_INPUT RECORDS_
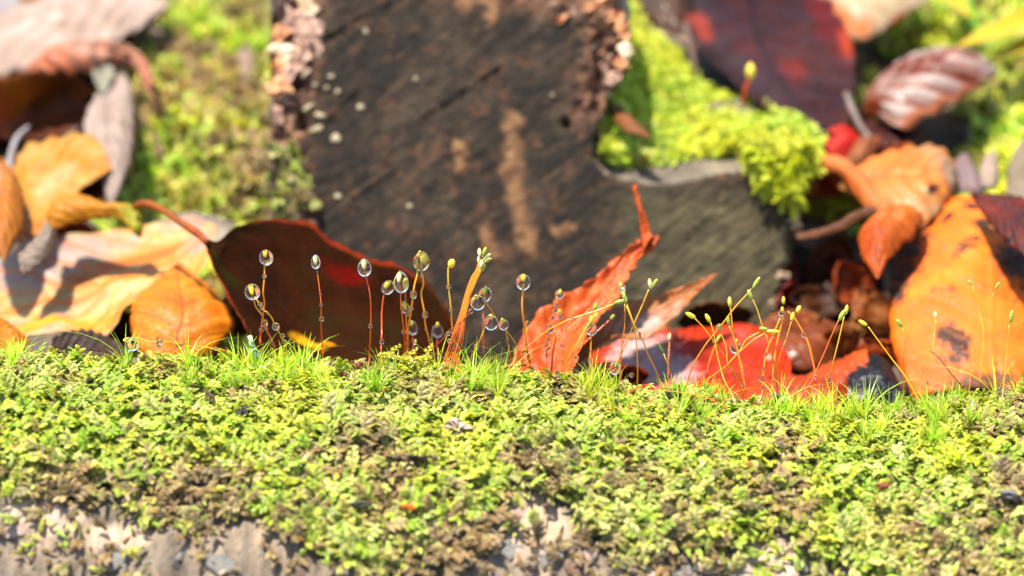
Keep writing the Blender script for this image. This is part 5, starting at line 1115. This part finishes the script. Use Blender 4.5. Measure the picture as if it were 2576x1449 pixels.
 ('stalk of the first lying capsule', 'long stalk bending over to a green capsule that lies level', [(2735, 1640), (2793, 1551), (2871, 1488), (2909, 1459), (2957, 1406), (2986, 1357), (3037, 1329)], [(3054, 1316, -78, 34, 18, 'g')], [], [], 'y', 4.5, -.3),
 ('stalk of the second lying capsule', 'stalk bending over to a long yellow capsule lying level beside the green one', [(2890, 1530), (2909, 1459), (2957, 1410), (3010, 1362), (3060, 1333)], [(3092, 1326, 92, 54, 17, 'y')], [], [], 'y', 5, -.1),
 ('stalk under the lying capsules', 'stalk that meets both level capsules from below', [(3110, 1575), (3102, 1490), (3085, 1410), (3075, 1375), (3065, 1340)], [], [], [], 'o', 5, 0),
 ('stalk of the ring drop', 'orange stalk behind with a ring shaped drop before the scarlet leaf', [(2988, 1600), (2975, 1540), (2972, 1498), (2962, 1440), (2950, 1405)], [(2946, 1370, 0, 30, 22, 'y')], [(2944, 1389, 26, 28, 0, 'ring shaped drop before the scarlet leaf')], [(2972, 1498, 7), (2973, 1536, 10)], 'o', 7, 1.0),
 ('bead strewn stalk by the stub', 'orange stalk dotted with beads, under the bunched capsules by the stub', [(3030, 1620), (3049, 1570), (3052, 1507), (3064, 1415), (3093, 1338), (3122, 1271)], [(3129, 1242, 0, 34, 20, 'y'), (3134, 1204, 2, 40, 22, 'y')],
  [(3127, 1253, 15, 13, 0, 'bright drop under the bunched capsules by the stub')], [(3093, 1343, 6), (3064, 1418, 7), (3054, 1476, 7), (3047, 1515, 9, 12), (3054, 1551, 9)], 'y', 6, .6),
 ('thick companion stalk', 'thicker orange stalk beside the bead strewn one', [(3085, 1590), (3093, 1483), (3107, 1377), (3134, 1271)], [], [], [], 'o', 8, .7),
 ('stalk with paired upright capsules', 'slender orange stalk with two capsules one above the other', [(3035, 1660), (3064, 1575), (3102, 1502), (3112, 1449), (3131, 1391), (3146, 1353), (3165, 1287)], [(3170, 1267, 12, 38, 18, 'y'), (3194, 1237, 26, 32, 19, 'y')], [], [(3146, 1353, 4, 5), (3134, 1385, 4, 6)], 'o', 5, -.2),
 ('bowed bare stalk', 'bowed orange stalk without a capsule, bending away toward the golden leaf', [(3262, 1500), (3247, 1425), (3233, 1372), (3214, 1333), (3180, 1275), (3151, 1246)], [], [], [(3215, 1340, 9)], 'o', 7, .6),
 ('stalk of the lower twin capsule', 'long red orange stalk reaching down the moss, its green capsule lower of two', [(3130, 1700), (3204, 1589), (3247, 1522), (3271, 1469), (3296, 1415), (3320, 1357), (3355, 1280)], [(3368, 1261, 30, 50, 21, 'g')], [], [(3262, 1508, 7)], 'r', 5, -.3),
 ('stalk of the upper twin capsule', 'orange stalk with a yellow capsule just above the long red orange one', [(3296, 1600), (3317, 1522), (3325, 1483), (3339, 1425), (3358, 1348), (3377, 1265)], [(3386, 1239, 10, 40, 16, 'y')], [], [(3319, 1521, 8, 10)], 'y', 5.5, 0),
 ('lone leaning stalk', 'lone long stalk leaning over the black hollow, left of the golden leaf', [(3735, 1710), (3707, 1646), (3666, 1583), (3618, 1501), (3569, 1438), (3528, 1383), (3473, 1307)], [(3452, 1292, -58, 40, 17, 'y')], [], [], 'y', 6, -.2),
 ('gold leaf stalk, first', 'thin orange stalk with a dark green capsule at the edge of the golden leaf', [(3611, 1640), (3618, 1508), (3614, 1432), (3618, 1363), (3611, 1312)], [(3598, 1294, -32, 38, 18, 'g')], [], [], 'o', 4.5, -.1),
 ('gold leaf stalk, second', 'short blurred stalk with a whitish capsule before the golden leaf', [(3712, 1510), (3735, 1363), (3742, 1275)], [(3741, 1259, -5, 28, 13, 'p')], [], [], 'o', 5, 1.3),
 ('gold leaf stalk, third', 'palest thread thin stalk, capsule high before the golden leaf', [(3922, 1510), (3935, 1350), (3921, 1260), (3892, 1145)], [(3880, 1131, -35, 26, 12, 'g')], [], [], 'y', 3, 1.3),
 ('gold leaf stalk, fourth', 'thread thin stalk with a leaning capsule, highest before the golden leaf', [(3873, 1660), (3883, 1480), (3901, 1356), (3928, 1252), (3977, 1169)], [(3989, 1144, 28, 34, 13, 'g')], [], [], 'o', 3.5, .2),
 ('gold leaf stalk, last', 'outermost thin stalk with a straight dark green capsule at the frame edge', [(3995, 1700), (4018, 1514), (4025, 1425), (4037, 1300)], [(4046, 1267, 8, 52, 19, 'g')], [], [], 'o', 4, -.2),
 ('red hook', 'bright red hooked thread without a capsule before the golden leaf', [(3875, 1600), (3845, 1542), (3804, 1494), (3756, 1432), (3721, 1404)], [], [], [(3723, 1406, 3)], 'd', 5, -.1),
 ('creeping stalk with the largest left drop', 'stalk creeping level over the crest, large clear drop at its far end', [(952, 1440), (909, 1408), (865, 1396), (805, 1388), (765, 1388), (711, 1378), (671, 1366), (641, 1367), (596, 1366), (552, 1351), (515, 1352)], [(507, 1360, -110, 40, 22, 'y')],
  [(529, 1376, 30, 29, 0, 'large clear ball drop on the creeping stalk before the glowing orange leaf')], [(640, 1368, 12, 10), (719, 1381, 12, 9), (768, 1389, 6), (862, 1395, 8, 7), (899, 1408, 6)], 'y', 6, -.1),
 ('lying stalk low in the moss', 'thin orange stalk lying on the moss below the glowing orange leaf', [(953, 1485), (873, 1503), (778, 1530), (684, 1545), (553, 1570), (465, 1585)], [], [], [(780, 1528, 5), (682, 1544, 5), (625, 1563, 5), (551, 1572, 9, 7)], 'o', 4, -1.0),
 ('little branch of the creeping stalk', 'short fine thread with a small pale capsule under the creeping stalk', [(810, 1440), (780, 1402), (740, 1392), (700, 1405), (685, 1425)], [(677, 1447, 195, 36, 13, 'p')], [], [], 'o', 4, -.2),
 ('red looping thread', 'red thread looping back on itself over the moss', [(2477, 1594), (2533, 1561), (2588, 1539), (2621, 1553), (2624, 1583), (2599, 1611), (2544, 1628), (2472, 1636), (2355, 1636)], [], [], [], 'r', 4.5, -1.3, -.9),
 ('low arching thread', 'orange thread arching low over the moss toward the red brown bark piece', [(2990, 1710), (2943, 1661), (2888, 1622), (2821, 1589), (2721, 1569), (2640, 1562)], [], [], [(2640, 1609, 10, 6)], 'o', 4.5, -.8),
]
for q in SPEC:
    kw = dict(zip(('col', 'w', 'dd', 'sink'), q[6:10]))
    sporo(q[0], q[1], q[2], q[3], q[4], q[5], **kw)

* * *

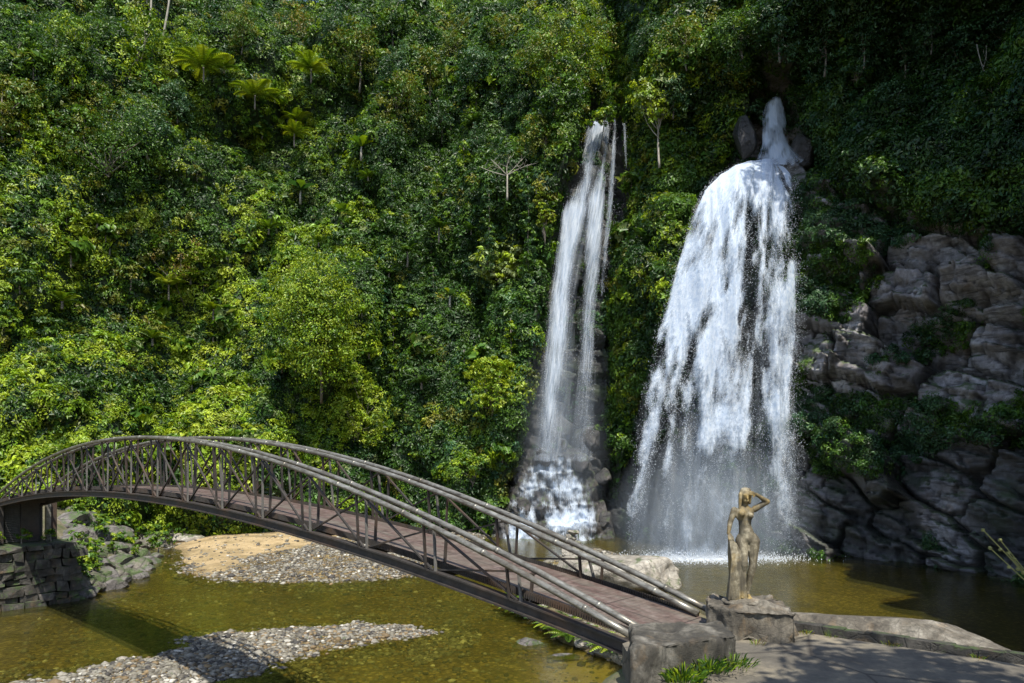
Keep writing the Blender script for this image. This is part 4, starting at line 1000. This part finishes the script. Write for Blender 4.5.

---

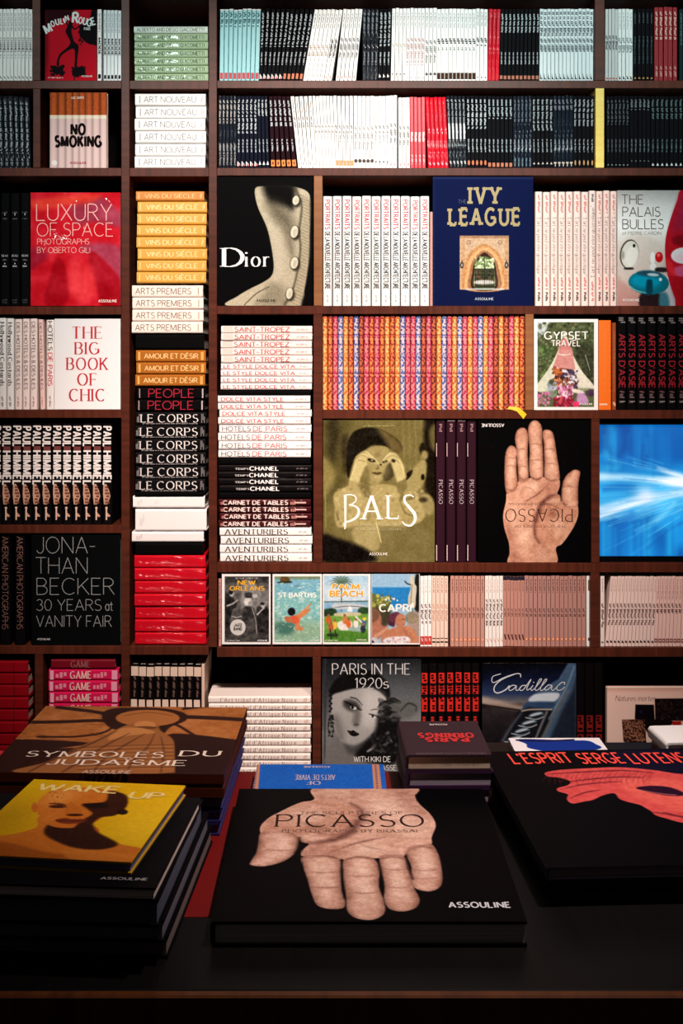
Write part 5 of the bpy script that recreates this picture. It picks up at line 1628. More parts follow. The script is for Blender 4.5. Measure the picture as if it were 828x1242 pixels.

_EXERCISE REQUIREMENTS_
Look through the records and gather each line with the word "script".

_REPLY TO THE TASK_
Keep writing the Blender script for this image. This is part 5, starting at line 1115. This part finishes the script. Use Blender 4.5. Measure the picture as if it were 2576x1449 pixels.
Keep writing the Blender script for this image. This is part 4, starting at line 1000. This part finishes the script. Write for Blender 4.5.
Write part 5 of the bpy script that recreates this picture. It picks up at line 1628. More parts follow. The script is for Blender 4.5. Measure the picture as if it were 828x1242 pixels.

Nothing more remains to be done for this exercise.